De l’autre côté du ring, les opportunistes ne manquent pas non plus: l’UMP en a ainsi profité pour lancer une pétition contre le vote des étrangers. Bravo, les copains, on est content de savoir qu’on a désormais deux partis fascistes en France. De même, consultez n’importe quel article sur le sujet sur un site d’information et vous verrez fleurir les commentaires racistes, réclamant la fermeture des frontières et l’expulsion manu militari du moindre quidam qui ne peut justifier d’une ascendance française sur vingt-trois générations. Bref, jusque là, rien que de très classique.

Sauf que, et vous l’aurez peut-être oublié après des années de sarkozysme, nous avons l’heur de vivre dans la patrie des Droits de l’Homme, dans le pays des Lumières: on a pas bouté les curés hors de l’espace public pour se faire emmerder par les barbus, et il faut bien défendre le journal satirique même si l’on craint pour notre belle tour Montparnasse. Mais l’époque a changé, et l’électricité provenant essentiellement du nucléaire, les Lumières sont blafardes. Par exemple, François Hollande, tout à son rôle de gardien des institutions, affirme t-il garantir la liberté d’expression, en précisant que la laïcité doit aussi assurer le respect des religions. En ce qui me concerne, j’incline plutôt à penser que la loi protège le libre exercice du culte, et prémunit le croyant de la discrimination en raison de sa superstition, mais que rien n’empêche de mettre un nez rouge à Mahomet ou une plume dans le fondement du petit Jésus. On respecte le citoyen croyant, mais on a parfaitement le droit de rigoler du conte de fées auquel il adhère. La preuve: à part en Alsace-Moselle (où il n’a pratiquement jamais été appliqué), il n’y a pas de délit de blasphème. Et même le papophile Sarkozy n’a pas réussi à l’imposer avec sa « laïcité positive ».

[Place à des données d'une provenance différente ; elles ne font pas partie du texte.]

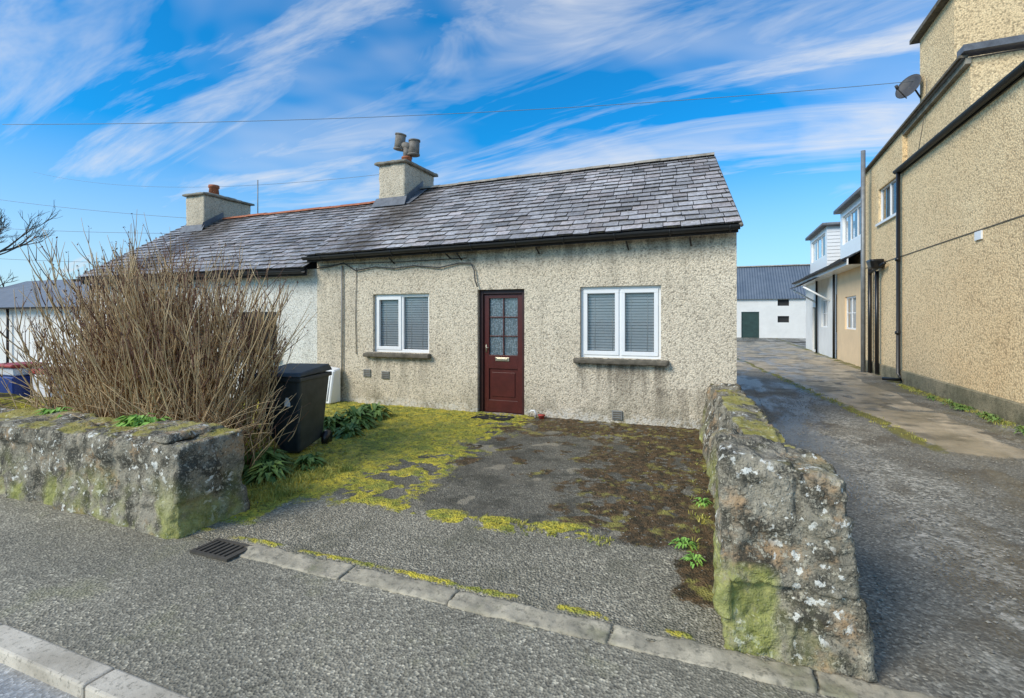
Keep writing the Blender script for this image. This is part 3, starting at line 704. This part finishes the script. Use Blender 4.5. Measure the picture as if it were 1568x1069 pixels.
mobj('tall_block',[(ux+.02,12.6,6.1),(12,12.6,6.1),(12,12.6,8.0),(ux+.02,12.6,8.0),(ux+.02,14.45,6.1),(ux+.02,14.45,8.0),(12,14.45,6.1),(12,14.45,8)],[(0,1,2,3),(0,3,5,4),(4,5,7,6),(3,2,7,5)],M['dash_yel'],Y_)
bar('tall_block_coping',(ux+.0,12.45,8.05),(ux+.0,14.62,8.05),.26,.09,M['sill'],Y_)
gutter('gutter',(wx-.09,15.35,5.24),(wx-.09,4.4,5.27),.08,M['gutter'],Y_)
bar('fascia',(wx-.015,15.3,5.24),(wx-.015,4.4,5.26),.03,.16,M['gutter'],Y_)
tubes('downpipe',[([(wx-.09,15.2,5.2),(wx-.09,15.2,.25),(wx-.09,15.0,.1),(wx-.35,15.4,.08)],.045),([(wx-.1,15.2,3.0),(wx-.1,15.2,3.08)],.06),([(wx-.1,15.2,1.2),(wx-.1,15.2,1.28)],.06)],M['black'],Y_)
tubes('soil_pipe',[([(wx-.25,17.75,.0),(wx-.25,17.75,6.5)],.06)],M['grey_metal'],Y_,10)
tubes('waste_pipes',[([(wx-.12,17.6,0),(wx-.12,17.6,3.1)],.05),([(wx-.12,16.9,.05),(wx-.12,16.9,2.9)],.05),([(wx-.12,17.6,2.9),(wx-.12,16.2,3.05)],.045),([(wx-.22,17.9,.1),(wx-.22,17.9,5.8)],.035)],M['black'],Y_)
rough_block('hopper',[(wx-.30,16.6,2.95),(wx-.04,16.6,2.95),(wx-.04,16.95,2.95),(wx-.30,16.95,2.95),(wx-.36,16.5,3.2),(wx-.04,16.5,3.2),(wx-.04,17.05,3.2),(wx-.36,17.05,3.2)],(4,4,4),.02,.0,1,M['black'],Y_,amp2=0)
bar('string_course',(wx-.006,4.5,3.12),(wx-.006,18.6,3.12),.012,.018,M['sill'],Y_)
box('wall_vent',wx-.03,wx-.002,11.1,11.35,2.95,3.1,M['upvc'],Y_,bevel=.004)
tubes('dish_cable',[([(ux-.02,13.9,6.9),(ux-.02,13.95,6.3),(wx-.02,14.1,5.3)],.008)],M['cable'],Y_,5)
S=empty('satellite_dish',(4.05,14.35,6.9))
vs=[];fs=[]; R=.27; ctr=V((4.10,14.35,6.9)); ax=V((-.62,-.55,.35)).normalized(); u=ax.cross(V((0,0,1))).normalized(); w_=u.cross(ax)
rings=6;seg=28
for r_ in range(rings+1):
    rr=R*r_/rings
    for s in range(seg):
        a=2*math.pi*s/seg
        vs.append(ctr+u*math.cos(a)*rr+w_*math.sin(a)*rr*1.1+ax*(.07*(r_/rings)**2))
for r_ in range(rings):
    for s in range(seg):
        fs.append((r_*seg+s,r_*seg+(s+1)%seg,(r_+1)*seg+(s+1)%seg,(r_+1)*seg+s))
o=mobj('reflector',vs,fs,M['dark_pl'],S,smooth=True); o.modifiers.new('s','SOLIDIFY').thickness=.012
tubes('arm',[([ctr-w_*.28,ctr-w_*.24+ax*.38],.014),([ctr-w_*.24+ax*.34,ctr-w_*.20+ax*.42],.035),([ctr,ctr+V((.12,.05,-.05)),ctr+V((.22,.05,-.25))],.02)],M['dark_pl'],S)

# ---------------------------------------------------------------- dormered cottages further down
Dm=empty('white_dormer_cottage',(6,24,0))
wall_x('lower_wall_peach',4.25,18.7,22.9,-.2,3.7,[(20.0,21.6,1.2,2.35)],M['peach'],Dm)
wall_x('lower_wall_white',4.22,22.9,30.2,-.2,3.7,[(24.6,26.0,1.2,2.4),(27.3,28.2,.1,2.1)],M['white_paint'],Dm)
window_x('window_a',4.3,20.0,21.6,1.2,2.35,Dm,2,True); window_x('window_b',4.28,24.6,26.0,1.2,2.4,Dm,2,True)
box('front_door',4.3,4.34,27.3,28.2,.1,2.1,M['green_door'],Dm)
mobj('end_wall',[(4.22,30.2,-.2),(12,30.2,-.2),(12,30.2,3.7),(8,30.2,6.0),(4.22,30.2,3.7)],[(0,1,2,3,4)],M['white_paint'],Dm)
slates('slates',(3.7,30.4,3.42),(3.7,18.7,3.42),(8.1,30.4,6.1),(8.1,18.7,6.1),18,.35,M['slate2'],Dm,5,.10,.2)
mobj('roof_deck',[(3.72,30.4,3.38),(3.72,18.7,3.38),(8.1,18.7,6.05),(8.1,30.4,6.05)],[(0,1,2,3)],M['under'],Dm)
gutter('gutter',(3.66,30.4,3.42),(3.66,18.7,3.42),.07,M['gutter'],Dm)
bar('fascia',(3.75,30.4,3.36),(3.75,18.7,3.36),.04,.2,M['upvc'],Dm)
mobj('soffit',[(3.75,18.7,3.27),(4.25,18.7,3.27),(4.25,30.4,3.27),(3.75,30.4,3.27)],[(0,3,2,1)],M['upvc'],Dm)
tubes('downpipes',[([(4.14,22.9,3.3),(4.14,22.9,0)],.045),([(4.14,26.6,3.3),(4.14,26.6,0)],.045)],M['gutter'],Dm)
def dormer(tag,y0,y1,z0,z1,x0,x1):
    wall_x(tag+'_front',x0,y0,y1,z0,z1,[(y0+.35,y1-.35,z0+.55,z1-.2)],M['upvc'],Dm)
    window_x(tag+'_window',x0+.06,y0+.35,y1-.35,z0+.55,z1-.2,Dm,3,False)
    vs=[];fs=[];z=z0
    while z<z1-.01:
        k=len(vs); zz=min(z1,z+.15)
        vs+=[(x0,y0-.02,z),(x1,y0-.02,z),(x1,y0,zz),(x0,y0,zz)]; fs.append((k,k+1,k+2,k+3)); z+=.15
    mobj(tag+'_cheek',vs,fs,M['upvc'],Dm)
    rough_block(tag+'_flat_roof',[(x0-.2,y0-.2,z1),(x1+1,y0-.2,z1),(x1+1,y1+.2,z1),(x0-.2,y1+.2,z1),(x0-.2,y0-.2,z1+.14),(x1+1,y0-.2,z1+.14),(x1+1,y1+.2,z1+.14),(x0-.2,y1+.2,z1+.14)],(4,4,2),.02,0,1,M['lead'],Dm,amp2=0)
dormer('dormer_a',19.0,22.6,3.75,5.55,4.3,6.6)
dormer('dormer_b',25.2,29.4,3.75,5.5,4.3,6.6)
slates('porch_slates',(3.15,27.2,2.95),(3.15,24.0,2.95),(4.2,27.2,3.5),(4.2,24.0,3.5),4,.3,M['slate2'],Dm,5,.10,.18)
mobj('porch_roof_deck',[(3.17,27.2,2.93),(3.17,24.0,2.93),(4.2,24.0,3.46),(4.2,27.2,3.46)],[(0,1,2,3)],M['under'],Dm)
tubes('porch_brackets',[([(3.25,24.1,2.9),(4.22,24.1,2.3)],.04),([(3.25,27.1,2.9),(4.22,27.1,2.3)],.04)],M['upvc'],Dm)
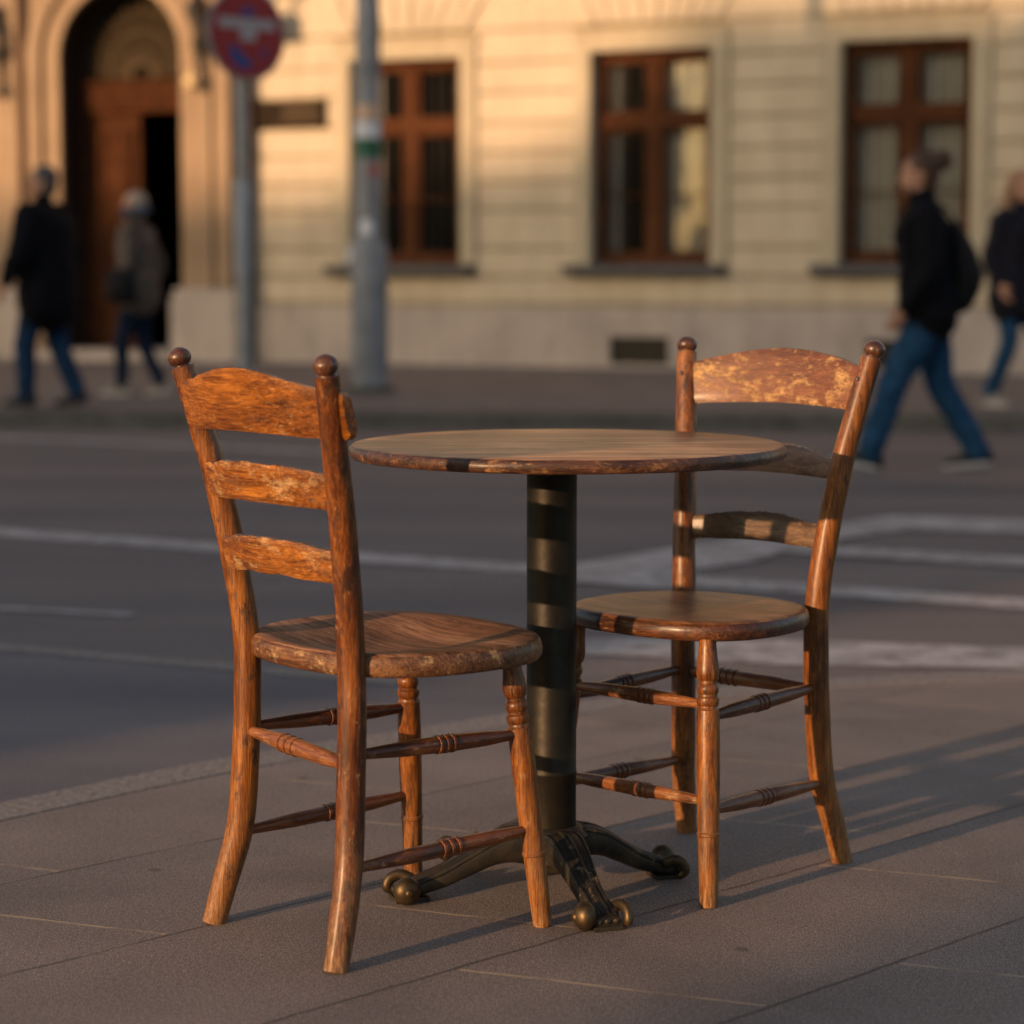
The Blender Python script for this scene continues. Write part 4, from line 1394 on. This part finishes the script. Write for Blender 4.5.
def person(px, py, z0, heading, label, H=1.75, jacket=None, trousers=None, hair=None, pose=None, shoes=None, hairfn=None, extras=None,
           jlen=.80, jw=1.0, head_turn=0.0, fem=False, head_tilt=0.0):
    """local frame: x right, y forward, z up.  pose: hips/knees/ankles/elbows/wrists as offsets"""
    k = H / 1.75
    e = empty('person', (px, py, z0), heading, label, 'person', 'pedestrians on the street')
    po = dict(lean=.04, hipz=.90,
              la=(-.09, .30, .09), lk=(-.09, .22, .50), ra=(.09, -.38, .14), rk=(.09, -.06, .47),
              le=(-.27, -.05, 1.14), lw=(-.26, .10, .92), re=(.27, -.02, 1.14), rw=(.26, .05, .90))
    po.update(pose or {})
    def S(p): return tuple(c * k for c in p)
    sw = .185 if not fem else .165
    ln = po['lean']
    neck = (0, ln * 1.0, 1.47); chest = (0, ln * .8, 1.30); waist = (0, ln * .3, 1.08); hip = (0, 0, po['hipz'])
    lsh, rsh = (-sw, ln * .9, 1.405), (sw, ln * .9, 1.405)
    lh, rh = (-.09, 0, po['hipz']), (.09, 0, po['hipz'])
    hc = Vector((0, ln * 1.2 + .012, 1.635))
    def T(bm, pts, **kw):
        limb(bm, [tuple(c * k for c in p) for p in pts], **kw)
    # --- body (one continuous surface)
    b = bmesh.new()
    T(b, [hip + (.155, .105), waist + (.130, .095), chest + (.155, .110), (0, ln * .95, 1.40, .13, .085)], n=20)
    T(b, [(0, ln * .9, 1.38, .075, .07), neck + (.058, .060), (hc.x, hc.y - .01, 1.57, .052, .056)], n=16)
    for sh, el, wr in ((lsh, po['le'], po['lw']), (rsh, po['re'], po['rw'])):
        T(b, [(sh[0] * .6, sh[1], sh[2] + .01, .06, .06), sh + (.055, .055), tuple((a + c) / 2 for a, c in zip(sh, el)) + (.044, .046), el + (.037, .038),
              tuple(a * .6 + c * .4 for a, c in zip(el, wr)) + (.036, .036), wr + (.026, .023)])
        d = Vector(wr) - Vector(el)
        hand(b, Vector(wr) * k, d, (-1 if sh[0] > 0 else 1, .15, 0), k * .95, side=1 if sh[0] < 0 else -1)
    for h_, kn, an in ((lh, po['lk'], po['la']), (rh, po['rk'], po['ra'])):
        T(b, [(h_[0], h_[1], h_[2], .088, .09), tuple((a + c) / 2 for a, c in zip(h_, kn)) + (.074, .076), kn + (.055, .057),
              tuple(a * .65 + c * .35 for a, c in zip(kn, an)) + (.053, .056), tuple(a * .2 + c * .8 for a, c in zip(kn, an)) + (.038, .04), an + (.036, .038)])
    # head
    Rh = Matrix.Rotation(head_turn, 3, 'Z') @ Matrix.Rotation(-head_tilt, 3, 'X')
    def Hd(x, y, z): return tuple((hc + Rh @ Vector((x, y, z))) * k)
    sphere(b, Hd(0, -.012, .025), .095 * k, (.83, 1.02, .98), 24, rot=Rh)
    sphere(b, Hd(0, .020, -.030), .075 * k, (.82, .90, 1.12), 20, rot=Rh)
    sphere(b, Hd(0, .058, -.088), .026 * k, (1.1, .9, .9), 12, rot=Rh)          # chin
    tube(b, [Hd(0, .080, .012) + (.008 * k, .008 * k), Hd(0, .104, -.018) + (.012 * k, .011 * k), Hd(0, .100, -.030) + (.013 * k, .009 * k)], 10, roundend=True)   # nose
    sphere(b, Hd(0, .078, -.056), .018 * k, (1.3, .6, .5), 12, rot=Rh)          # lips
    sphere(b, Hd(0, .068, .030), .03 * k, (1.7, .7, .35), 12, rot=Rh)           # brow
    for s in (-1, 1):
        sphere(b, Hd(s * .080, -.008, -.005), .022 * k, (.45, .8, 1.35), 12, rot=Rh)   # ear
    body = remeshed('body', b, M['skin'], e, vox=.009 * k, smooth_it=1)
    for s in (-1, 1):
        b = bmesh.new(); sphere(b, Hd(s * .031, .073, .006), .0105 * k, (1.2, .6, .7), 12, rot=Rh)
        obj('eye', b, M['eye'], body, smooth=180)
    # --- clothes
    b = bmesh.new()
    jz = jlen
    T(b, [(0, ln * .1 - .0, jz, .205 * jw, .150 * jw), (0, ln * .2, (jz + 1.1) / 2, .198 * jw, .145 * jw), (0, ln * .4, 1.12, .178 * jw, .135 * jw), (0, ln * .8, 1.30, .190 * jw, .140 * jw),
          (0, ln * .9, 1.41, .165 * jw, .105 * jw), (0, ln * 1.0, 1.475, .082, .078), (0, ln * 1.05, 1.50, .076, .076)], n=24)
    for sh, el, wr in ((lsh, po['le'], po['lw']), (rsh, po['re'], po['rw'])):
        we = tuple(a * .12 + c * .88 for a, c in zip(el, wr))
        T(b, [(sh[0] * .55, sh[1], sh[2] - .02, .085, .085), (sh[0], sh[1], sh[2] - .005, .075 * jw, .08 * jw), tuple((a + c) / 2 for a, c in zip(sh, el)) + (.067 * jw, .070 * jw), el + (.060 * jw, .062 * jw),
              tuple((a + c) / 2 for a, c in zip(el, we)) + (.055 * jw, .055 * jw), we + (.047, .047)])
    remeshed('jacket', b, jacket, e, vox=.011, fold=.012, fs=8)
    b = bmesh.new()
    q = .84 if fem else 1.0
    T(b, [(0, 0, po['hipz'] + .14, .150, .112), (0, 0, po['hipz'], .172, .122), (0, 0, po['hipz'] - .09, .150, .110)], n=20)
    for h_, kn, an in ((lh, po['lk'], po['la']), (rh, po['rk'], po['ra'])):
        T(b, [(h_[0] * .95, h_[1], h_[2] - .01, .108, .114), tuple((a + c) / 2 for a, c in zip(h_, kn)) + (.098 * q, .102 * q), kn + (.080 * q, .084 * q),
              tuple((a + c) / 2 for a, c in zip(kn, an)) + (.074 * q, .078 * q), an + (.064 * q, .072 * q)])
    remeshed('trousers', b, trousers, e, vox=.011, fold=.010, fs=11)
    sm_, so_ = shoes
    shoe('shoe', S(po['la']), po.get('ldir', (0, 1)), sm_, so_, e, k, po.get('lp', 0))
    shoe('shoe', S(po['ra']), po.get('rdir', (0, 1)), sm_, so_, e, k, po.get('rp', 0))
    hairfn(e, Hd, k, Rh, hair)
    if extras: extras(e, k, po, S, Hd)
    return e


def cap_hair(b, Hd, k, Rh, back=1.0):
    sphere(b, Hd(0, -.028, .040), .100 * k, (.90, 1.0, .95), 24, rot=Rh)
    sphere(b, Hd(0, -.055, -.010), .085 * k, (.92, .75, 1.05 * back), 20, rot=Rh)


def hair_short(e, Hd, k, Rh, mat):
    b = bmesh.new(); cap_hair(b, Hd, k, Rh)
    remeshed('hair', b, mat, e, vox=.008, fold=.006, fs=45)


def hair_bun(e, Hd, k, Rh, mat):
    b = bmesh.new(); cap_hair(b, Hd, k, Rh)
    sphere(b, Hd(0, -.130, .078), .058 * k, (1, 1, .95), 18)
    sphere(b, Hd(0, -.100, .060), .045 * k, (1, 1, .8), 14)
    remeshed('hair', b, mat, e, vox=.008, fold=.012, fs=50)
    b = bmesh.new(); sphere(b, Hd(0, .040, -.085), .040 * k, (1.15, .9, .7), 14, rot=Rh)
    obj('beard', b, mat, e, smooth=180)


def hair_bob(e, Hd, k, Rh, mat):
    b = bmesh.new(); cap_hair(b, Hd, k, Rh, 1.15)
    for s in (-1, 1): sphere(b, Hd(s * .062, -.020, -.020), .05 * k, (.7, 1.0, 1.3), 14, rot=Rh)
    remeshed('hair', b, mat, e, vox=.008, fold=.010, fs=40)


def hair_long(e, Hd, k, Rh, mat):
    b = bmesh.new(); cap_hair(b, Hd, k, Rh, 1.2)
    for s in (-1, 1):
        tube(b, catmull([Hd(s * .065, -.01, .05) + (.04, .04), Hd(s * .092, -.005, -.03) + (.046, .046), Hd(s * .115, .01, -.12) + (.052, .048), Hd(s * .12, .02, -.21) + (.045, .040), Hd(s * .115, .02, -.28) + (.025, .025)]), 10, roundend=True)
    tube(b, catmull([Hd(0, -.06, .02) + (.08, .05), Hd(0, -.085, -.10) + (.10, .05), Hd(0, -.09, -.24) + (.10, .04)]), 12, roundend=True)
    remeshed('hair', b, mat, e, vox=.009, fold=.014, fs=32)


def backpack(e, k, po, S, Hd):
    b = bmesh.new()
    T = lambda pts, **kw: limb(b, [tuple(c * k for c in p) for p in pts], **kw)
    T([(0, -.16, .95, .135, .085), (0, -.19, 1.06, .155, .105), (0, -.165, 1.22, .145, .08), (0, -.12, 1.34, .11, .05)], n=18)
    bp = remeshed('backpack', b, M['bag'], None, vox=.012, fold=.006)
    bp.parent = e
    b = bmesh.new()
    for s in (-1, 1):
        tube(b, catmull([(s * .10 * k, -.12 * k, 1.38 * k, .022, .006), (s * .12 * k, .02 * k, 1.49 * k, .022, .006), (s * .125 * k, .17 * k, 1.36 * k, .022, .006), (s * .14 * k, .12 * k, 1.15 * k, .018, .006), (s * .15 * k, -.10 * k, 1.02 * k, .015, .006)]), 8)
    obj('strap', b, M['bag'], bp, smooth=60)


def handbag(e, k, po, S, Hd):
    b = bmesh.new()
    limb(b, [(-.27, .02, .80, .07, .13), (-.275, .02, .90, .075, .135), (-.27, .02, .99, .05, .11)], n=14)
    hb = remeshed('shoulder_bag', b, M['bag'], None, vox=.012, fold=.008)
    hb.parent = e
    b = bmesh.new()
    tube(b, catmull([(-.26, .10, .98, .012, .005), (-.22, .14, 1.25, .012, .005), (-.13, .05, 1.50, .012, .005), (-.20, -.10, 1.25, .012, .005), (-.26, -.07, .98, .012, .005)]), 8)
    obj('strap', b, M['bag'], hb)
    b = bmesh.new()
    limb(b, [(-.075, .05, 1.475, .035, .035), (0, .115, 1.455, .04, .035), (.075, .05, 1.475, .035, .035), (.06, -.05, 1.49, .035, .035), (-.06, -.05, 1.49, .035, .035), (-.08, .03, 1.47, .035, .035)], n=10)
    remeshed('scarf', b, M['scarf'], e, vox=.011, fold=.006)


# walking man with backpack, heading left (local +y points to -X)
px_, py_ = ground_px(926, 470)
person(px_, py_, ROAD_Z, R(90), 'man with brown hair bun, black jacket, backpack and blue jeans striding left at the right',
       H=1.76, jacket=M['black_cloth'], trousers=M['denim'], hair=M['hair_brown'], hairfn=hair_bun, shoes=(M['shoe_black'], M['sole']),
       pose=dict(lean=.05, hipz=.885, la=(-.09, .33, .105), lk=(-.09, .20, .50), lp=R(14), ra=(.08, -.30, .105), rk=(.09, -.09, .475), rp=R(-4),
                 le=(-.26, .04, 1.12), lw=(-.20, .17, .89), re=(.27, -.04, 1.12), rw=(.24, .06, .89)),
       jlen=.85, jw=1.12, extras=backpack)
# woman at the right edge, walking towards the camera and to the right
px_, py_ = ground_px(1013, 409, FAR_Z)
person(px_, py_, FAR_Z, R(215), 'woman with long light brown hair in a dark hip length coat at the right edge',
       H=1.71, jacket=M['navy_cloth'], trousers=M['denim'], hair=M['hair_light'], hairfn=hair_long, shoes=(M['shoe_grey'], M['sole']), fem=True,
       pose=dict(lean=.02, la=(-.08, .20, .105), lk=(-.08, .17, .49), ra=(.08, -.16, .11), rk=(.08, .02, .48), le=(-.23, -.03, 1.13), lw=(-.22, .08, .92), re=(.23, -.03, 1.14), rw=(.22, .06, .92), lp=R(5)),
       jlen=.78, jw=1.16, head_turn=R(-18))
# man in black coat at left, walking away to the left
px_, py_ = ground_px(51, 408, FAR_Z)
person(px_, py_, FAR_Z, R(66), 'grey haired man in a long black coat and jeans walking away on the far left',
       H=1.75, jacket=M['black_cloth'], trousers=M['denim_dark'], hair=M['hair_grey'], hairfn=hair_short, shoes=(M['shoe_black'], M['shoe_black']),
       pose=dict(lean=.03, hipz=.885, la=(-.09, .15, .105), lk=(-.10, .14, .50), ra=(.09, -.17, .115), rk=(.10, .0, .475),
                 le=(-.33, .02, 1.13), lw=(-.34, .14, .90), re=(.33, .02, 1.13), rw=(.30, .12, .92), rp=R(-6)),
       jlen=.76, jw=1.36, head_turn=R(35))
# woman with shoulder bag
px_, py_ = ground_px(141, 396, FAR_Z)
person(px_, py_, FAR_Z, R(72), 'ash blond woman in taupe jacket with black shoulder bag before the portal',
       H=1.62, jacket=M['taupe_cloth'], trousers=M['navy_trousers'], hair=M['hair_blond'], hairfn=hair_bob, shoes=(M['shoe_grey'], M['sole']), fem=True,
       pose=dict(lean=.03, hipz=.89, la=(-.075, .14, .100), lk=(-.08, .13, .50), ra=(.07, -.16, .11), rk=(.08, .02, .48), le=(-.26, -.02, 1.14), lw=(-.23, .12, 1.0), re=(.29, -.04, 1.14), rw=(.29, .04, .92), rp=R(-8)),
       jlen=.86, jw=1.16, head_turn=R(42), extras=handbag)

Comme Hollande, le premier ministre Jean-Marc Ayrault a joué l’apaisement en invitant les quelques manifestants salafistes parisiens à saisir les tribunaux s’ils se sentaient insultés. C’est un louable rappel à la pratique républicaine, même s’il sait que la plainte a autant de chance d’aboutir que la croissance de revenir. L’union des organisations islamiques de France ne s’est pas fait prier (ce qui serait un blasphème puisqu’il n’y a de dieu qu’Allah) et assigne Charlie en justice pour « incitation à la haine raciale ». Là encore, à moins d’un extraordinaire retournement de jurisprudence, la requête sera vaine vu la tradition d’anti-racisme de Charlie Hebdo, mais on est quand même surpris d’apprendre que l’UOIF considère l’Islam comme une « race ». C’est bien la peine qu’on s’use la santé à démonter des amalgames aussi débiles quand c’est Hortefeux ou Le Pen qui les entretiennent.

Parmi les adversaires de Charlie, une autre secte a décidé d’encombrer les tribunaux, mais là je ne m’y attendais pas. En effet, le NPA, oui le même nouveau parti anticapitaliste des sympathiques Besancenot et Poutou, porte plainte contre le canard, en l’accusant de participer à « l’imbécillité réactionnaire  du choc des civilisations ». Et ben mazette! Se faire traiter de réactionnaire par un parti qui a voulu présenter une femme voilée à des élections locales, voilà qui doit faire friser les moustaches de Cavanna! Le NPA a t-il porté plainte contre Guéant quand il a ressorti cette vieille antienne colonialiste? Et c’est fini, la lutte conte l’ »opium du peuple » qui entrave la lutte des classes? Les zélateurs du prophète Trotski communieraient-ils avec les intégristes salafistes dans une morale du ressentiment, dans ce que Nietzsche appelle, en visant le christianisme, une « religion d’esclaves »?

Il est peu probable que Charlie perde ses procès, mais il risque quand même d’y laisser des plumes. Il fut un temps où l’AGRIF, association catho d’extrême-droite, assignait Charlie tous les quatre matins parce qu’un procès coûte cher, et qu’un journal qui fonctionne sans publicité peut très bien y rester. Ce qui est vraiment inquiétant, c’est que pendant que les intégristes jouent les gros bras, les garants de la liberté d’expression sont pour le moins timides.

Pour faire plaisir aux curés du NPA, il faut le dire: il n’y a pas de choc des civilisations. Il y juste beaucoup de personnes intéressées à entretenir la peur, dans un camp comme dans l’autre. Et le pire, c’est quand les institutions commencent à péter de trouille.